Son choix de rester en Biélorussie est largement discuté, car le pays soumet ses opposants politiques à des conditions carcérales extrêmement pénibles. Les premiers témoignages des détenus récemment libérés viennent encore documenter les violences commises dans les colonies pénitentiaires. L'ancien leader du Parti vert, Dzmitri Kouchouk, dit avoir été la cible de violences sexuelles car il avait été placé en "statut inférieur", ce qui implique également de manger et de vivre à l'écart. Ilia Doubski, un autre opposant également libéré dans le cadre de l'accord, a été contraint par le personnel d'effacer lui-même, au rasoir, un tatouage qui représentait les armoiries de l'éphémère République populaire de Biélorussie – honnie des autorités.

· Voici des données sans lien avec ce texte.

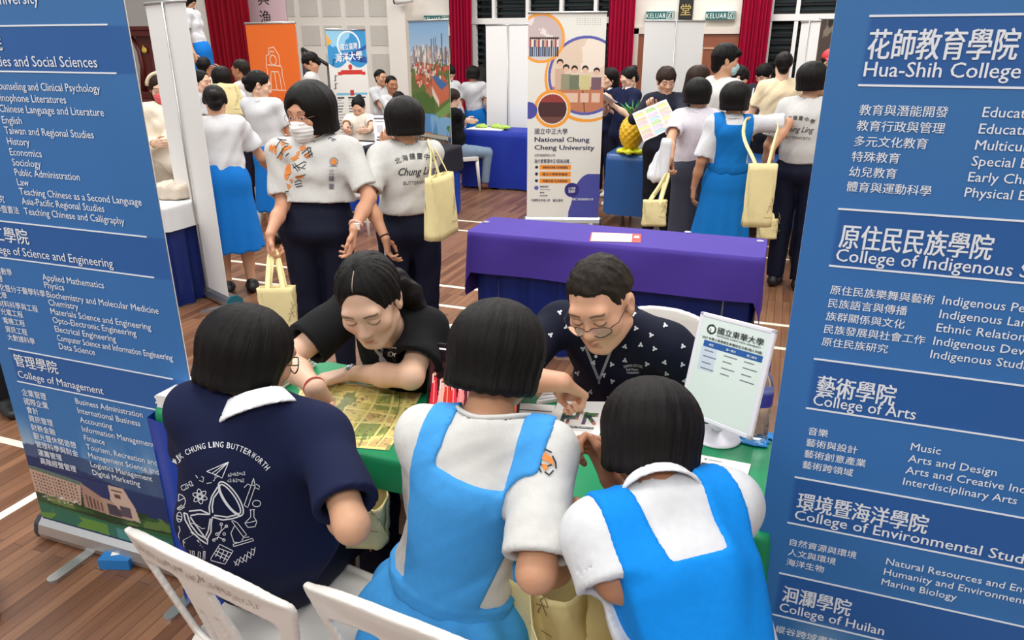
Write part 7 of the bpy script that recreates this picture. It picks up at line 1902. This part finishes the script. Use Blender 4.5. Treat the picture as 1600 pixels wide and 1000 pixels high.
# ---- the masked student in a tiger tee (standing, middle left)
def p6():
    LOOK = unit(A(-.08, -.88, -.12))
    def arms(J):
        arm(J, 'R', at_c(422, 366, 3.62), A(-.25, 1, 0), hd=A(.0, -.1, -1), pn=A(.9, .3, 0), curl=(1.0, 1.1, 1.2, 1.2), th=.3)
        arm(J, 'L', at_c(553, 358, 3.60), A(.25, 1, 0), hd=A(-.06, -.1, -1), pn=A(-.8, -.5, 0), curl=(.5, .6, .7, .8))
    J = spec_person('student in a white face mask and white tee with orange tiger print, holding a tote', 474, 133, 3.62, -64, 'bobside', ('tee', white_tee), ('trousers', navy_t), look=LOOK, arms=arms, skin=(204, 150, 120), sleeve=.80, seed=6, shoe=shoe_w, width=1.28, hscale=1.03, hs=1.14, hem=.15, wtop=.19, sh=.008, band=True)
    mask_on(J, 1.14, (232, 230, 228)); eyes(J, 1.14, J.root, J.org, (-.15, 0)); glasses(J, 1.14, J.root, J.org, mat('spectacle_wire', (150, 110, 100), .3, .6), False, .027, .021, .0011)
    D = pic_on(J.vq, .003); Dv = lambda u, v: D(u, -v); q4 = lambda x, y: (400 + x / 4.0, 130 + y / 4.0)
    pl = lambda *p: [q4(*k_) for k_ in p]
    t = MB(); dabs(t, D, [pl((85, 345), (105, 340), (110, 400), (100, 440), (85, 400)), pl((160, 400), (215, 388), (225, 400), (180, 425), (165, 440)), pl((270, 400), (300, 385), (315, 405), (280, 425)), pl((215, 470), (250, 450), (270, 465), (235, 490)), pl((195, 500), (215, 510), (210, 570), (190, 610), (175, 580), (185, 530)), pl((245, 580), (285, 572), (300, 590), (255, 600)), pl((190, 625), (220, 640), (200, 665)), pl((300, 440), (335, 440), (330, 470), (305, 462)), pl((110, 380), (130, 400), (125, 450), (112, 430)), pl((205, 600), (230, 600), (222, 630)), pl((150, 370), (175, 360), (185, 380), (160, 390)), pl((75, 370), (88, 360), (92, 420), (80, 425)), pl((140, 455), (160, 445), (165, 470), (148, 480)), pl((180, 540), (215, 520), (222, 560), (190, 575)), pl((255, 430), (272, 420), (270, 450), (250, 450))])
    t.build('tiger_print', orange_ink, J.shirt)
    t = MB(); strokes(t, D, [pl((125, 335), (170, 370), (205, 380)), pl((140, 350), (190, 355)), pl((120, 405), (150, 360)), pl((130, 470), (185, 390)), pl((150, 440), (175, 400), (200, 390)), pl((185, 455), (205, 435)), pl((285, 440), (330, 400), (345, 405)), pl((300, 455), (345, 420)), pl((315, 465), (355, 435)), pl((320, 400), (340, 465)), pl((335, 400), (352, 460)), pl((225, 505), (262, 550)), pl((240, 500), (275, 545)), pl((230, 530), (300, 490), (315, 495)), pl((255, 520), (285, 530), (310, 505)), pl((245, 590), (285, 580), (310, 570)), pl((240, 620), (270, 605), (285, 615)), pl((242, 635), (285, 625)), pl((248, 650), (290, 640)), pl((290, 530), (308, 535)), pl((160, 430), (165, 450)), pl((180, 680), (205, 675))], 1.3, step=3)
    t.build('black_print', black_ink, J.shirt)
    c_ = q4(486, 490); t = MB(); dabs(t, D, [circ(*c_, 5, 10, 4.5)]); t.build('crest_print', orange_ink, J.shirt)
    t = MB(); strokes(t, D, [circ(c_[0], c_[1], 6.2, 14), [(c_[0] - 6, c_[1] + 7), (c_[0] + 6, c_[1] + 7)]], .8, step=3)
    for ch, y in zip('三鍾靈', (570, 610, 660)):
        p_ = q4(472, y); lay_text(t, ch, lambda u, v: Dv(p_[0] + u, -p_[1] + v), 9.5, None, .008, 'C')
    strokes(t, D, [pl((450, 350), (462, 338), (478, 345), (490, 355)), pl((470, 352), (485, 362)), pl((485, 345), (500, 355))], 1.2, step=2)
    t.build('chest_print', mat('shirt_print_grey', (92, 88, 110), .7), J.shirt)
    ax = unit(J.elL - J.wrL); ring_on('watch_strap', J.wrL + ax * .03, ax, .030, mat('strap_pink', (226, 178, 160), .5), J.root, J.org, .008)
    b = MB(); b.box(J.wrL + ax * .03 + unit(A(.6, -.7, 0)) * .033 - J.org, (.03, .014, .034)); b.build('watch_face', mat('watch_white', (236, 226, 220), .3), J.root, bevel=.003)
    loc = at_c(441, 528, 3.62); hnd = J.wrR + A(0, -.01, -.085)
    r_ = RT * .9 + FH * .1
    tote(loc, r_, 'cream tote bag hanging from the masked student\'s hand', .17, .27, .08, [[hnd - loc + RT * .012, hnd - loc + RT * .03], [hnd - loc - RT * .012 + FH * .02, hnd - loc + RT * .015 + FH * .02]], seed=1)
p6()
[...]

Déjà plus de onze années derrière les barreaux
La vie de Mikola Statkevitch est émaillée de passages en prison, conséquences de l'engagement politique de cet ancien dirigeant du Parti social-démocrate. Candidat à la présidentielle de 2010, il avait été mis en prison à la fin de la même année pour avoir participé à des manifestations, avant d'être libéré en 2015. Cinq ans plus tard, il avait de nouveau été interpellé et mis derrière les barreaux. Mikola Statkevitch avait alors écopé de quatorze ans de détention dans une colonie pénitentiaire, pour sa responsabilité alléguée dans l'"organisation d'émeutes de masse" – les grandes manifestations contre la fraude à la présidentielle. Cet opposant a déjà, au total, passé onze ans et demi derrière les barreaux, selon un décompte de Radio Svoboda.
En refusant de quitter la Biélorussie, Mikola Statkevitch s'inscrit dans la lignée de l'opposante Maria Kolesnikova, qui, en 2020, avait déchiré son passeport alors que les services de sécurité la conduisaient à la frontière pour la contraindre à s'exiler en Ukraine. Elle se trouve depuis en prison, actuellement dans la colonie pénitentiaire de Gomel. Ces transferts à l'étranger offrent une porte de sortie bienvenue aux opposants persécutés, même si certains dénoncent le caractère imposé de ces exils. "Nous avons été embarqués et expulsés de notre pays sans explication", a commenté un autre prisonnier grâcié, Zmitser Kozlov, cité par le Centre Viasna des droits de l'homme. "Au moins, j'aurais aimé faire mes bagages. Je serais resté en Biélorussie si les autorités m'avaient donné des garanties de sécurité."
La diaspora insiste toutefois sur la sécurité. Mikola "Statkevitch est une personne très forte et très belle, a commenté, depuis Berlin, la Prix Nobel de littérature Svetlana Alexievitch. Mais il est sans doute impossible d'exiger une telle force de tous les prisonniers."